Material shown
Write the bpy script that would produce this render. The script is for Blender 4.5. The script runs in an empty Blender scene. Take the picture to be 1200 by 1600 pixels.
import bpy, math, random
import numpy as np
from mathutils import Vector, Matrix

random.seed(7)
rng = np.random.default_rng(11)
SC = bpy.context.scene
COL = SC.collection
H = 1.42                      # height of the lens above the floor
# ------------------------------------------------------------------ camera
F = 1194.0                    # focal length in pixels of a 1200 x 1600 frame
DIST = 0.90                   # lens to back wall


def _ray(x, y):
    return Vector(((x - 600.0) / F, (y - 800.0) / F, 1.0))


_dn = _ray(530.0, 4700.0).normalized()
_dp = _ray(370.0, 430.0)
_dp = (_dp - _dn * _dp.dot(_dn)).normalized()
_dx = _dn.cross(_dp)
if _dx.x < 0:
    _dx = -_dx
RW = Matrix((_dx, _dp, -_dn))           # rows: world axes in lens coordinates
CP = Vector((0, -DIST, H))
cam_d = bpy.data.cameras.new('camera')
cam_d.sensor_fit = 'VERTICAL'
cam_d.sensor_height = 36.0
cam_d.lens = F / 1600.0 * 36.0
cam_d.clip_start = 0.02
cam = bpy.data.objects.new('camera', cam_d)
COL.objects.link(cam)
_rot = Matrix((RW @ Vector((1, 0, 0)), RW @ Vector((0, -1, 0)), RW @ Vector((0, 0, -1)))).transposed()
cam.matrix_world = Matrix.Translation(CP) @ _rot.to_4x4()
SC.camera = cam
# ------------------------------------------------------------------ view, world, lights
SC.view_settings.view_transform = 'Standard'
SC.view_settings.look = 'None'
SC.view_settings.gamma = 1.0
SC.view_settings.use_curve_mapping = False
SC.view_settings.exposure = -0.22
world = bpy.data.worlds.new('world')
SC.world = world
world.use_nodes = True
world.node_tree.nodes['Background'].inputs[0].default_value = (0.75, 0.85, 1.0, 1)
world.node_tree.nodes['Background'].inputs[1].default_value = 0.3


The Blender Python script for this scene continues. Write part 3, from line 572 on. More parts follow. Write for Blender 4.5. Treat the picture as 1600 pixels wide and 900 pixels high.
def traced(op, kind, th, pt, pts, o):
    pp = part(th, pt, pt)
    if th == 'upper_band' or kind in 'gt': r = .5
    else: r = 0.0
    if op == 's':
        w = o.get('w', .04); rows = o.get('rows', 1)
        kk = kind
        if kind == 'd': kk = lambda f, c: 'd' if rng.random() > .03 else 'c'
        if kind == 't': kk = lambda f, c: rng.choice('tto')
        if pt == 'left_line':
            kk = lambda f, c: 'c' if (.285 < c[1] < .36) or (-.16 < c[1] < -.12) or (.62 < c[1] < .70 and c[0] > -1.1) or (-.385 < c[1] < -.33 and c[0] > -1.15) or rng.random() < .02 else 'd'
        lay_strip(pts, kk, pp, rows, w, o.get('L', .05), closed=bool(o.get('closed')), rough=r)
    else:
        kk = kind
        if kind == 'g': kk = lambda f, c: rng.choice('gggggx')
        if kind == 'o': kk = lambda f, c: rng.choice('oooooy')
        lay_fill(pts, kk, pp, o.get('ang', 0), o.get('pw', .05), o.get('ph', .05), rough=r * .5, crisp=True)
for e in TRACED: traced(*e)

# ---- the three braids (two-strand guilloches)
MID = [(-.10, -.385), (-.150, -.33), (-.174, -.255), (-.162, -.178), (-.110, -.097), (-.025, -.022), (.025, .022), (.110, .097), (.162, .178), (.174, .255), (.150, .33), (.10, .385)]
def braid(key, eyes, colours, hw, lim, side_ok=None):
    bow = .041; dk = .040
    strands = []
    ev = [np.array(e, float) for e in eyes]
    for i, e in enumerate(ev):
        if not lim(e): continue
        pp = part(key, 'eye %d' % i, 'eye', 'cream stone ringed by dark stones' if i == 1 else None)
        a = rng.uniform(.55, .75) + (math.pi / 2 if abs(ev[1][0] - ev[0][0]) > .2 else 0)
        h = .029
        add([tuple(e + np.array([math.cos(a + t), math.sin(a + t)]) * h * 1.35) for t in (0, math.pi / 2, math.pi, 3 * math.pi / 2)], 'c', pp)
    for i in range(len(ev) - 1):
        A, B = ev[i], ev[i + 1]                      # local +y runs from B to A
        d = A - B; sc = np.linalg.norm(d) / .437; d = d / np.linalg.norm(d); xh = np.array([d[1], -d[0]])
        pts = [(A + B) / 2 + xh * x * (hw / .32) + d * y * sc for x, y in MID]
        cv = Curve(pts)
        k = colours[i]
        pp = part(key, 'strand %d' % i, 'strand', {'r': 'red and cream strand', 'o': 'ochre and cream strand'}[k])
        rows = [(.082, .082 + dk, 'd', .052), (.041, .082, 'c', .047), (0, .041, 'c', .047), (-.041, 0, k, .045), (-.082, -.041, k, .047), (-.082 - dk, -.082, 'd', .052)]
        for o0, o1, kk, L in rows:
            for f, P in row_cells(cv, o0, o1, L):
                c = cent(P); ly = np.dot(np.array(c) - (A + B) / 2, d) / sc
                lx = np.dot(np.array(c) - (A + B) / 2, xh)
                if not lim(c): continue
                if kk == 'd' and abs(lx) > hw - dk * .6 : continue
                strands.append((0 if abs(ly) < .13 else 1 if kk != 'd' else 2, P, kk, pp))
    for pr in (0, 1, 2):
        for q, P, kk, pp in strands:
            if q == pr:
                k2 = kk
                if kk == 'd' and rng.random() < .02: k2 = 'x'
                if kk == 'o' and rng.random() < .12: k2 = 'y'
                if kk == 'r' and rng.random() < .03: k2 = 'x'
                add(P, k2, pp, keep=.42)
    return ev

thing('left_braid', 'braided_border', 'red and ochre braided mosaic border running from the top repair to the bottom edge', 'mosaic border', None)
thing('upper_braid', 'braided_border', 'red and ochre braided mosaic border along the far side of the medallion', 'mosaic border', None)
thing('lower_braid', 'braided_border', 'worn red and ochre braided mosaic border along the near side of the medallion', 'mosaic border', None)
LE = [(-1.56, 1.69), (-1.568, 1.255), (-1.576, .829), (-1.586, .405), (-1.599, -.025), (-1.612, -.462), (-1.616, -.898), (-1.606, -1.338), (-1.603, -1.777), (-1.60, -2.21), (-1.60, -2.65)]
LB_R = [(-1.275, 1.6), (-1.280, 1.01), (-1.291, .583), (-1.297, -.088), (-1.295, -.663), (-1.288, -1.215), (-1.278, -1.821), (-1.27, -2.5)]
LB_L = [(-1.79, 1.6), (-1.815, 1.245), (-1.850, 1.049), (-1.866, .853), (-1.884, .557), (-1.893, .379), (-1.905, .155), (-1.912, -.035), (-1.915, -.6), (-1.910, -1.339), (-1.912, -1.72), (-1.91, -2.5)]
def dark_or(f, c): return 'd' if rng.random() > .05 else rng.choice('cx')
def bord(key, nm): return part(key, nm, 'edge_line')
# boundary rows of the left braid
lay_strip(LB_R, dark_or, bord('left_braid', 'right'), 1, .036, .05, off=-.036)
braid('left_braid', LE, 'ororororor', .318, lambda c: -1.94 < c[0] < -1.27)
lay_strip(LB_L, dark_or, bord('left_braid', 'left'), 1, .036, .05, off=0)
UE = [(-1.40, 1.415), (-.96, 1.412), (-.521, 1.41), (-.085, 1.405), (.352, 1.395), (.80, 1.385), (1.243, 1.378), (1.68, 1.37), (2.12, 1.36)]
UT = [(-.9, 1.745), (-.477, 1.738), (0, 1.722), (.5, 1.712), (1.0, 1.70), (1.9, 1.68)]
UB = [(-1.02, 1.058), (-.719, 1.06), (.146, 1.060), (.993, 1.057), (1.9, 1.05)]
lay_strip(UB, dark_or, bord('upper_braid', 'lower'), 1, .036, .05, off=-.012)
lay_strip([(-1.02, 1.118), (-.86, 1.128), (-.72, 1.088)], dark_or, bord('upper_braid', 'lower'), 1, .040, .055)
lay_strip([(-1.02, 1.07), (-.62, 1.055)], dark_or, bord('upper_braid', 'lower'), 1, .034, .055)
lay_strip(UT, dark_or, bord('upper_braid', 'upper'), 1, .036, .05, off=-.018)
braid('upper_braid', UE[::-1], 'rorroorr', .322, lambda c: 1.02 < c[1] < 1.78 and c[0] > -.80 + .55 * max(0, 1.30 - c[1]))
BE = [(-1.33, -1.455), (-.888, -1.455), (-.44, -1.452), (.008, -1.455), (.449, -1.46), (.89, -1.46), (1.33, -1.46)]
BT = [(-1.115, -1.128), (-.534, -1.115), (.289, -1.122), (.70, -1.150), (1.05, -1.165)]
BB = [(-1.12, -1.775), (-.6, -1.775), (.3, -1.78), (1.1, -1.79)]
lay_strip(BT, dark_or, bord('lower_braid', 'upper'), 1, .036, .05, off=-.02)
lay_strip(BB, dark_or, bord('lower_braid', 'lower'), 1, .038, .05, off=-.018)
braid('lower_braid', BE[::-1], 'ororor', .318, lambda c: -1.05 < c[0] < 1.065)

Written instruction
Please give back only the lines between the first line of the entries and the line with "return Vector(((x - 600.0)", both ends included, word for word.

Task solution
Write the bpy script that would produce this render. The script is for Blender 4.5. The script runs in an empty Blender scene. Take the picture to be 1200 by 1600 pixels.
import bpy, math, random
import numpy as np
from mathutils import Vector, Matrix

random.seed(7)
rng = np.random.default_rng(11)
SC = bpy.context.scene
COL = SC.collection
H = 1.42                      # height of the lens above the floor
# ------------------------------------------------------------------ camera
F = 1194.0                    # focal length in pixels of a 1200 x 1600 frame
DIST = 0.90                   # lens to back wall


def _ray(x, y):
    return Vector(((x - 600.0) / F, (y - 800.0) / F, 1.0))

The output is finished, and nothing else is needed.